As students cleaned their rooms to prepare for Family Weekend, businesses in the New Haven area made preparations too.

Last Friday, the families of hundreds of Yale students arrived in New Haven by plane, train and car to join their relatives after more than a month of classes. Hotels were fully booked with steep prices, and restaurants staffed additional employees for one of their busiest weekends.

“It’s a totally different clientele,” said Coco Glickman, The Study at Yale’s front-office manager. “Everyone is a parent.”

To snatch a room, families who stayed at The Study over the weekend reserved rooms as soon as their students were offered admission to Yale, Glickman said. The Study also treated these families with additional complimentary snacks in the hotel’s lobby.

At the New Haven Hotel, all rooms for Family Weekend were booked by July, according to the Trevor Callender, the hotel’s front-office manager. Rates for a standard room nearly doubled in price from the traditional rate of $199, Callender added.

Some campus visitors choose not to spend the night in New Haven and instead commute for a day. During her first year on campus, Julia Zhuang ’17 said her parents came from New York for a day during Family Weekend. Instead of participating in the organized campus events, they visited the Yale University Art Gallery. And instead of eating at a popular restaurant, they went to one that didn’t have a lengthy wait time.

If family members are nearby, within driving or train distance, some of them will attend multiple Family Weekends, Zhuang said. She added that if relatives live farther away and have to fly, some only attend Family Weekend during their student’s first year. More than 30.7 percent of the Class of 2020 is from the Northeast, according to Yale Admissions’ class profile.

With more potential customers in town, restaurants expanded their operation. At Rubamba, a restaurant on High Street that serves Colombian and Venezuelan arepas, Mexican tacos and other Latin American cuisine, management asked servers and cooks to work additional hours, said Ernesto Garcia, the owner and chef.
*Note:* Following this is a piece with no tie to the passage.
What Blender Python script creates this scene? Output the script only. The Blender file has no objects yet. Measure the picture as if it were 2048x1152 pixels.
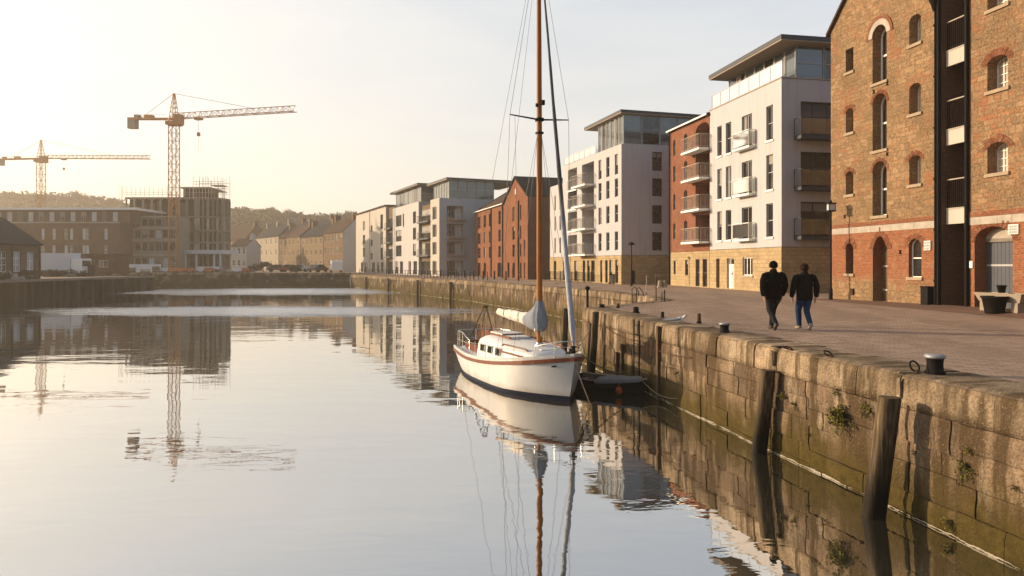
import bpy, bmesh, math, random
from mathutils import Vector, noise
R = random.Random(11)
SC = bpy.context.scene
COL = SC.collection
PI = math.pi
F, CX, HY, CZ = 1400.0, 1024.0, 530.0, 1.66      # focal length and horizon measured on the photograph, eye height over the quay
WATER = -2.10

def ground(px, py, z=0.0):                       # plan position of a point seen at (px,py) and lying at height z
    d = (CZ - z) * F / (py - HY)
    return ((px - CX) / F * d, d)
def at(px, d):
    return (px - CX) / F * d
def hz(py, d):
    return CZ + (HY - py) / F * d

# ---------------------------------------------------------------- mesh collector
class MB:
    def __init__(s):
        s.v, s.f, s.m, s.sm, s.t = [], [], [], [], []
        s.tone = 0.5
    def add(s, vs, fs, m=0, smooth=False):
        b = len(s.v)
        s.v += [tuple(p) for p in vs]
        for f in fs:
            s.f.append(tuple(b + i for i in f)); s.m.append(m); s.sm.append(smooth); s.t.append(s.tone)
    def poly(s, pts, m=0):
        s.add(pts, [tuple(range(len(pts)))], m)
    def box(s, x0, y0, z0, x1, y1, z1, m=0):
        vs = [(x, y, z) for z in (z0, z1) for y in (y0, y1) for x in (x0, x1)]
        s.add(vs, [(0, 2, 3, 1), (4, 5, 7, 6), (0, 1, 5, 4), (2, 6, 7, 3), (0, 4, 6, 2), (1, 3, 7, 5)], m)
    def obox(s, c, ax, ay, az, m=0):
        c, ax, ay, az = Vector(c), Vector(ax), Vector(ay), Vector(az)
        vs = [c + ax * i + ay * j + az * k for k in (-1, 1) for j in (-1, 1) for i in (-1, 1)]
        s.add(vs, [(0, 2, 3, 1), (4, 5, 7, 6), (0, 1, 5, 4), (2, 6, 7, 3), (0, 4, 6, 2), (1, 3, 7, 5)], m)
    def bar(s, a, b, w, h=None, m=0, up=(0, 0, 1)):
        a, b = Vector(a), Vector(b)
        d = b - a
        if d.length < 1e-6: return
        z = d.normalized(); up = Vector(up)
        x = z.cross(up)
        if x.length < 1e-4: x = z.cross(Vector((1, 0, 0)))
        x.normalize(); y = x.cross(z)
        s.obox((a + b) / 2, x * (w / 2), y * ((h or w) / 2), d / 2, m)
    def tube(s, pts, r, n=8, m=0, caps=True, smooth=True, sq=1.0):
        pts = [Vector(p) for p in pts]
        k = len(pts)
        rs = [r] * k if not hasattr(r, '__len__') else list(r)
        vs, prev = [], None
        for i, p in enumerate(pts):
            d = (pts[min(i + 1, k - 1)] - pts[max(i - 1, 0)])
            if d.length < 1e-9: d = Vector((0, 0, 1))
            d.normalize()
            if prev is None:
                a = d.cross(Vector((0, 0, 1)))
                if a.length < 1e-3: a = d.cross(Vector((1, 0, 0)))
            else:
                a = prev - d * prev.dot(d)
                if a.length < 1e-4: a = d.cross(Vector((1, 0, 0)))
            a.normalize(); prev = a; b = d.cross(a)
            for j in range(n):
                t = 2 * PI * j / n
                vs.append(p + a * (rs[i] * math.cos(t)) + b * (rs[i] * sq * math.sin(t)))
        fs = [(i * n + j, i * n + (j + 1) % n, (i + 1) * n + (j + 1) % n, (i + 1) * n + j) for i in range(k - 1) for j in range(n)]
        s.add(vs, fs, m, smooth)
        if caps:
            s.add(vs[:n], [tuple(range(n - 1, -1, -1))], m); s.add(vs[-n:], [tuple(range(n))], m)
    def lathe(s, prof, c=(0, 0, 0), n=20, m=0, smooth=True):
        vs, k = [], len(prof)
        for r, z in prof:
            for j in range(n):
                t = 2 * PI * j / n
                vs.append((c[0] + r * math.cos(t), c[1] + r * math.sin(t), c[2] + z))
        fs = [(i * n + j, i * n + (j + 1) % n, (i + 1) * n + (j + 1) % n, (i + 1) * n + j) for i in range(k - 1) for j in range(n)]
        s.add(vs, fs, m, smooth)
        s.add(vs[:n], [tuple(range(n - 1, -1, -1))], m); s.add(vs[-n:], [tuple(range(n))], m)
    def rings(s, rings, m=0, smooth=True, caps=True, closed=True):
        n, k = len(rings[0]), len(rings)
        vs = [p for r in rings for p in r]
        e = n if closed else n - 1
        fs = [(i * n + j, i * n + (j + 1) % n, (i + 1) * n + (j + 1) % n, (i + 1) * n + j) for i in range(k - 1) for j in range(e)]
        s.add(vs, fs, m, smooth)
        if caps and closed:
            s.add(rings[0], [tuple(range(n - 1, -1, -1))], m, smooth); s.add(rings[-1], [tuple(range(n))], m, smooth)
    def prism(s, pts, z0, z1, m=0):
        n = len(pts)
        vs = [(p[0], p[1], z0) for p in pts] + [(p[0], p[1], z1) for p in pts]
        s.add(vs, [tuple(range(n - 1, -1, -1)), tuple(range(n, 2 * n))] + [(i, (i + 1) % n, n + (i + 1) % n, n + i) for i in range(n)], m)
    def ball(s, c, r, n=10, m=0, sx=1, sy=1, sz=1):
        prof = [(max(1e-4, math.sin(PI * i / n)) * r, -math.cos(PI * i / n) * r) for i in range(n + 1)]
        b = len(s.v)
        s.lathe(prof, (0, 0, 0), max(8, n + 2), m)
        for i in range(b, len(s.v)):
            x, y, z = s.v[i]; s.v[i] = (c[0] + x * sx, c[1] + y * sy, c[2] + z * sz)
    def build(s, name, mats, parent=None, loc=None, rotz=0.0):
        me = bpy.data.meshes.new(name)
        me.from_pydata(s.v, [], s.f)
        mats = mats if isinstance(mats, (list, tuple)) else [mats]
        for q in mats: me.materials.append(q)
        me.polygons.foreach_set('material_index', s.m)
        me.polygons.foreach_set('use_smooth', s.sm)
        at_ = me.attributes.new('tone', 'FLOAT', 'FACE'); at_.data.foreach_set('value', s.t)
        me.update()
        o = bpy.data.objects.new(name, me); COL.objects.link(o)
        if parent is not None: o.parent = parent
        if loc is not None: o.location = loc
        o.rotation_euler = (0, 0, rotz)
        return o

def tag(o, label=None, cat=None, group=None, kind=None):
    if label: o['label'] = label
    if cat: o['category'] = cat
    if group: o['group'] = group
    if kind: o['kind'] = kind
    return o
def thing(name, label, cat, loc=(0, 0, 0), rotz=0.0, group=None):
    o = bpy.data.objects.new(name, None); COL.objects.link(o)
    o.location = loc; o.rotation_euler = (0, 0, rotz); o.empty_display_size = 0.3
    return tag(o, label, cat, group)
KIDS = {}
def dup(root, loc, rotz=0.0, label=None, group=None, scale=None):
    def cp(o, par):
        c = o.copy(); COL.objects.link(c)
        if par is not None: c.parent = par
        for k in [q for q in o.children]: cp(k, c)
        return c
    c = cp(root, None); c.location = loc; c.rotation_euler = (0, 0, rotz)
    if label: c['label'] = label
    if group: c['group'] = group
    if scale: c.scale = scale
    return c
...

Mamoun’s Falafel Restaurant, a Middle Eastern eatery on Howe Street, also schedules more staff during Family Weekend, according to Yasmean Chater, a waitress at Mamoun’s.
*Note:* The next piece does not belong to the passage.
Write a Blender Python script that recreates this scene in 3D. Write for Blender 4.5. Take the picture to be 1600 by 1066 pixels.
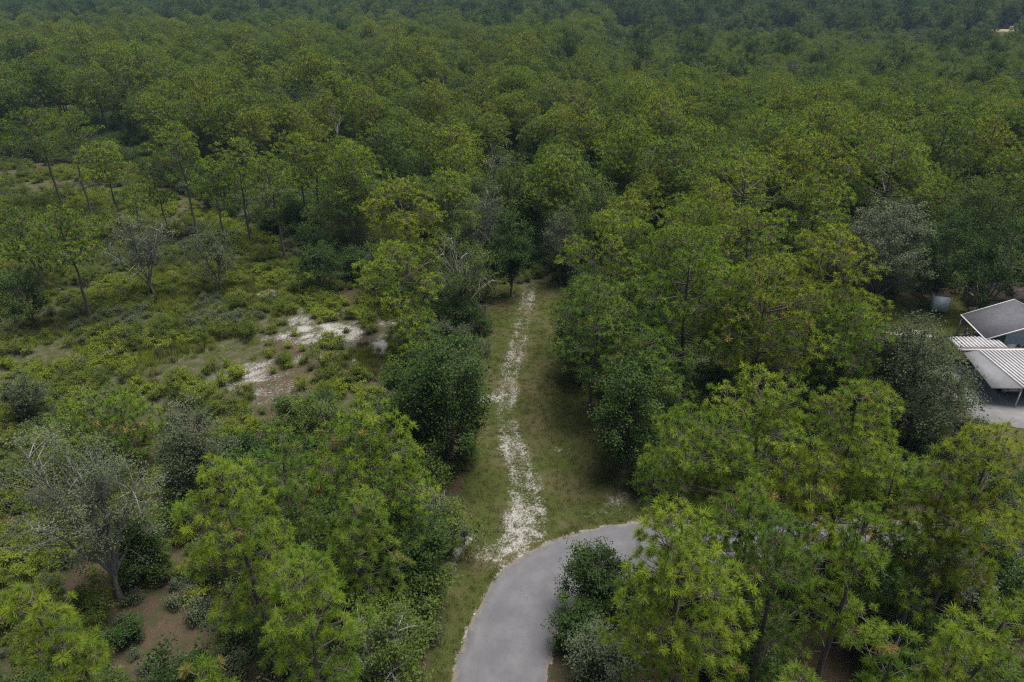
import bpy, math, random
import numpy as np
from mathutils import Vector

for o in list(bpy.data.objects):
    bpy.data.objects.remove(o)
SC = bpy.context.scene
COL = SC.collection
rng = np.random.default_rng(7)
random.seed(7)

# ------------------------------------------------------------------ camera, sky, sun, exposure
CAM_H, FPX, PITCH = 38.0, 1066.0, math.radians(27.63)
cam_d = bpy.data.cameras.new('camera')
cam_d.sensor_width = 36.0
cam_d.lens = FPX / 1600 * 36.0
cam_d.clip_start = 0.5
cam_d.clip_end = 8000
cam = bpy.data.objects.new('camera', cam_d)
COL.objects.link(cam)
cam.location = (0, 0, CAM_H)
cam.rotation_euler = (math.radians(90) - PITCH, 0, 0)
SC.camera = cam

SUN_EL, SUN_AZ = math.radians(76), math.radians(75)      # azimuth from +Y towards +X
w = bpy.data.worlds.new('World')
SC.world = w
w.use_nodes = True
wn = w.node_tree
sky = wn.nodes.new('ShaderNodeTexSky')
sky.sky_type = 'NISHITA'
sky.sun_disc = False
sky.sun_elevation = SUN_EL
sky.sun_rotation = SUN_AZ
sky.air_density = 1.0
sky.dust_density = 6.0
sky.ozone_density = 1.0
bgn = wn.nodes['Background']
bgn.inputs['Strength'].default_value = 0.05
wn.links.new(sky.outputs['Color'], bgn.inputs['Color'])
sun_d = bpy.data.lights.new('sun', 'SUN')
sun_d.energy = 3.2
sun_d.angle = math.radians(38)
sun_d.color = (1.0, 0.96, 0.90)
sun = bpy.data.objects.new('sun', sun_d)
COL.objects.link(sun)
sun.location = (0, 0, 120)
sv = Vector((math.sin(SUN_AZ) * math.cos(SUN_EL), math.cos(SUN_AZ) * math.cos(SUN_EL), math.sin(SUN_EL)))
sun.rotation_euler = sv.to_track_quat('Z', 'Y').to_euler()
SC.view_settings.view_transform = 'Standard'
SC.view_settings.look = 'None'
SC.view_settings.gamma = 1.0
SC.view_settings.use_curve_mapping = False
SC.view_settings.exposure = 1.15
try:
    SC.cycles.max_bounces = 6
    SC.cycles.diffuse_bounces = 3
    SC.cycles.glossy_bounces = 2
    SC.cycles.transmission_bounces = 3
    SC.cycles.volume_bounces = 0
    SC.cycles.use_denoising = False
    SC.cycles.filter_width = 1.2
    SC.cycles.caustics_reflective = False
    SC.cycles.caustics_refractive = False
except Exception:
    pass

# ------------------------------------------------------------------ helpers
CP, SP = math.cos(PITCH), math.sin(PITCH)


def at(px, py, z=0.0):
    """photo pixel -> world x, y on the height z (used to read positions off the photograph)."""
    a, b = (px - 800) / FPX, (533 - py) / FPX
    d = (a, CP + b * SP, -SP + b * CP)
    t = (z - CAM_H) / d[2]
    return np.array((d[0] * t, d[1] * t))


def depth(x, y, z):
    return y * CP - (z - CAM_H) * SP


def proj(x, y, z=0.0):
    x, y = np.asarray(x, float), np.asarray(y, float)
    zc = y * CP - (z - CAM_H) * SP
    u = y * SP + (z - CAM_H) * CP
    return 800 + FPX * x / zc, 533 - FPX * u / zc


def sstep(a, b, x):
    t = np.clip((x - a) / (b - a), 0, 1)
    return t * t * (3 - 2 * t)


_NT = np.random.default_rng(3).random((256, 256))


def vnoise(x, y):
    xi, yi = np.floor(x).astype(int), np.floor(y).astype(int)
    fx, fy = x - xi, y - yi
    fx, fy = fx * fx * (3 - 2 * fx), fy * fy * (3 - 2 * fy)
    g = lambda i, j: _NT[(i) & 255, (j) & 255]
    return (g(xi, yi) * (1 - fx) + g(xi + 1, yi) * fx) * (1 - fy) + (g(xi, yi + 1) * (1 - fx) + g(xi + 1, yi + 1) * fx) * fy


def fbm(x, y, n=3):
    s, a, t = 0, 1, 0
    for i in range(n):
        s = s + a * vnoise(x * 2 ** i + 17 * i, y * 2 ** i + 31 * i)
        t += a
        a *= .5
    return s / t


def seg_dist(x, y, pts):
    """distance to a polyline"""
    best = np.full(x.shape, 1e9)
    for (ax, ay), (bx, by) in zip(pts[:-1], pts[1:]):
        dx, dy = bx - ax, by - ay
        t = np.clip(((x - ax) * dx + (y - ay) * dy) / (dx * dx + dy * dy + 1e-9), 0, 1)
        best = np.minimum(best, np.hypot(x - ax - t * dx, y - ay - t * dy))
    return best


def inside(x, y, poly):
    c = np.zeros(x.shape, bool)
    n = len(poly)
    for i in range(n):
        x1, y1 = poly[i]
        x2, y2 = poly[(i + 1) % n]
        cond = ((y1 > y) != (y2 > y))
        xi = (x2 - x1) * (y - y1) / ((y2 - y1) if y2 != y1 else 1e-9) + x1
        c ^= cond & (x < xi)
    return c


class MB:
    """collects vertices and faces with material slots and a per-vertex tint, builds ONE mesh"""

    def __init__(s):
        s.v, s.f, s.m, s.t, s.n = [], [], [], [], 0

    def add(s, V, Fc, mat=0, tint=0.5):
        V = np.asarray(V, np.float32).reshape(-1, 3)
        Fc = np.asarray(Fc, np.int64)
        s.v.append(V)
        s.f.append(Fc + s.n)
        s.m.append(np.full(len(Fc), mat, np.int32))
        s.t.append(np.broadcast_to(np.asarray(tint, np.float32), (len(V),)).copy())
        s.n += len(V)
        return s

    def box(s, c, d, mat=0, rz=0, tint=0.5):
        x, y, z = (k / 2 for k in d)
        V = np.array([(-x, -y, -z), (x, -y, -z), (x, y, -z), (-x, y, -z), (-x, -y, z), (x, -y, z), (x, y, z), (-x, y, z)])
        co, si = math.cos(rz), math.sin(rz)
        V = np.c_[V[:, 0] * co - V[:, 1] * si, V[:, 0] * si + V[:, 1] * co, V[:, 2]] + np.array(c)
        return s.add(V, [(0, 3, 2, 1), (4, 5, 6, 7), (0, 1, 5, 4), (1, 2, 6, 5), (2, 3, 7, 6), (3, 0, 4, 7)], mat, tint)

    def slab(s, quad, th, mat=0):
        """four points of the top face (any plane) given thickness downwards"""
        q = np.array(quad, float)
        V = np.r_[q - np.array((0, 0, th)), q]
        return s.add(V, [(0, 3, 2, 1), (4, 5, 6, 7), (0, 1, 5, 4), (1, 2, 6, 5), (2, 3, 7, 6), (3, 0, 4, 7)], mat)

    def prism(s, prof, y0, y1, mat=0):
        """profile in x,z extruded along y"""
        n = len(prof)
        V = [(x, y0, z) for x, z in prof] + [(x, y1, z) for x, z in prof]
        for i in range(n):
            j = (i + 1) % n
            s.add([V[i], V[j], V[n + j], V[n + i]], [(0, 1, 2, 3)], mat)
        for k in range(1, n - 1):
            s.add([V[0], V[k], V[k + 1]], [(0, 2, 1)], mat)
            s.add([V[n], V[n + k], V[n + k + 1]], [(0, 1, 2)], mat)
        return s

    def tubes(s, P, R, sides=5, mat=0, tint=0.5):
        """P (N,n,3) centre lines, R (N,n) radii"""
        P = np.asarray(P, float)
        R = np.asarray(R, float)
        N, n, _ = P.shape
        T = np.gradient(P, axis=1)
        T /= np.linalg.norm(T, axis=2, keepdims=True) + 1e-9
        m = T.mean(axis=1)
        ref = np.where(np.abs(m[:, 2:3]) > .8, np.array([[1., 0, 0]]), np.array([[0, 0, 1.]]))[:, None, :]
        A = np.cross(T, ref)
        A /= np.linalg.norm(A, axis=2, keepdims=True) + 1e-9
        B = np.cross(T, A)
        an = np.arange(sides) * 2 * math.pi / sides
        V = P[:, :, None, :] + R[:, :, None, None] * (np.cos(an)[None, None, :, None] * A[:, :, None, :] + np.sin(an)[None, None, :, None] * B[:, :, None, :])
        base = (np.arange(N) * n * sides)[:, None, None] + (np.arange(n - 1) * sides)[None, :, None]
        k = np.arange(sides)[None, None, :]
        k2 = (k + 1) % sides
        F = np.stack([base + k, base + k2, base + sides + k2, base + sides + k], -1).reshape(-1, 4)
        return s.add(V.reshape(-1, 3), F, mat, tint)

    def mesh(s, name, mats):
        me = bpy.data.meshes.new(name)
        V = np.concatenate(s.v)
        me.vertices.add(len(V))
        me.vertices.foreach_set('co', V.ravel())
        loops = np.concatenate([f.ravel() for f in s.f]).astype(np.int32)
        tot = np.concatenate([np.full(len(f), f.shape[1], np.int32) for f in s.f])
        st = np.r_[0, np.cumsum(tot)[:-1]].astype(np.int32)
        me.loops.add(len(loops))
        me.loops.foreach_set('vertex_index', loops)
        me.polygons.add(len(tot))
        me.polygons.foreach_set('loop_start', st)
        me.polygons.foreach_set('material_index', np.concatenate(s.m))
        a = me.attributes.new('tint', 'FLOAT', 'POINT')
        a.data.foreach_set('value', np.concatenate(s.t))
        for m in mats:
            me.materials.append(m)
        me.update(calc_edges=True)
        return me


def link(name, me, parent=None, kind=None):
    o = bpy.data.objects.new(name, me)
    COL.objects.link(o)
    if parent is not None:
        o.parent = parent
    if kind:
        o['kind'] = kind
    return o


def tag(o, label, cat, group=None):
    o['label'] = label
    o['category'] = cat
    if group:
        o['group'] = group
    return o


def thing(name, label, cat, loc=(0, 0, 0), rz=0.0, group=None):
    o = link(name, None)
    o.location = loc
    o.rotation_euler = (0, 0, rz)
    return tag(o, label, cat, group)


# ------------------------------------------------------------------ materials
class NT:
    def __init__(s, name):
        s.mat = bpy.data.materials.new(name)
        s.mat.use_nodes = True
        s.nt = s.mat.node_tree
        s.nt.nodes.clear()
        s.out = s.nt.nodes.new('ShaderNodeOutputMaterial')

    def n(s, t, **kw):
        nd = s.nt.nodes.new(t)
        for k, v in kw.items():
            setattr(nd, k, v)
        return nd

    def put(s, sock, v):
        if isinstance(v, bpy.types.NodeSocket):
            s.nt.links.new(v, sock)
        elif v is not None:
            if isinstance(v, (tuple, list)) and len(v) == 3 and sock.type == 'RGBA':
                v = (*v, 1)
            sock.default_value = v

    def attr(s, name, out='Fac'):
        return s.n('ShaderNodeAttribute', attribute_name=name).outputs[out]

    def math(s, op, a, b=0.0, c=None, clamp=False):
        nd = s.n('ShaderNodeMath', operation=op, use_clamp=clamp)
        s.put(nd.inputs[0], a)
        s.put(nd.inputs[1], b)
        if c is not None:
            s.put(nd.inputs[2], c)
        return nd.outputs[0]

    def mix(s, f, a, b, bt='MIX'):
        nd = s.n('ShaderNodeMix', data_type='RGBA', blend_type=bt)
        s.put(nd.inputs[0], f)
        s.put(nd.inputs[6], a)
        s.put(nd.inputs[7], b)
        return nd.outputs[2]

    def noise(s, scale, detail=3, rough=.55, co=None, out='Fac'):
        nd = s.n('ShaderNodeTexNoise')
        nd.inputs['Scale'].default_value = scale
        nd.inputs['Detail'].default_value = detail
        nd.inputs['Roughness'].default_value = rough
        if co is None:
            co = s.co()
        s.nt.links.new(co, nd.inputs['Vector'])
        return nd.outputs[out]

    def co(s, which='Object'):
        return s.n('ShaderNodeTexCoord').outputs[which]

    def rng(s, v, a, b, c=0.0, d=1.0):
        nd = s.n('ShaderNodeMapRange')
        s.put(nd.inputs[0], v)
        for i, k in enumerate((a, b, c, d)):
            s.put(nd.inputs[i + 1], k)
        return nd.outputs[0]

    def bsdf(s, col, rough=.8, spec=.2, bump=None, bstr=.3, bdist=.05, metal=0.0):
        b = s.n('ShaderNodeBsdfPrincipled')
        s.put(b.inputs['Base Color'], col)
        s.put(b.inputs['Roughness'], rough)
        s.put(b.inputs['Specular IOR Level'], spec)
        s.put(b.inputs['Metallic'], metal)
        if bump is not None:
            bn = s.n('ShaderNodeBump')
            bn.inputs['Strength'].default_value = bstr
            bn.inputs['Distance'].default_value = bdist
            s.put(bn.inputs['Height'], bump)
            s.nt.links.new(bn.outputs[0], b.inputs['Normal'])
        return b.outputs[0]

    def done(s, sh):
        s.nt.links.new(sh, s.out.inputs['Surface'])
        return s.mat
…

Although smaller businesses took extra steps to accommodate the greater demand, some larger businesses made no changes to their operations. For example, American Airlines, the sole flight provider at Tweed-New Haven Regional Airport, created no additional flights for the weekend according to American Airlines spokeswoman Linda Brock.

Compared to other Yale-hosted events, Family Weekend is one of busiest for local businesses. At Rubamba, Family Weekend is second only to Commencement in terms of increased demand, Garcia said. Hotel capacity is also entirely full during move-in day, The Game, Commencement and alumni reunions, Callender said.

At The Study, the lobby’s atmospheres during Family Weekend and Move-In Weekend significantly differ, according to Glickman. Move-In Weekend brings in teary goodbyes, while Family Weekend is more celebratory, he said.

Before 2009, Family Weekend was termed Parents’ Weekend.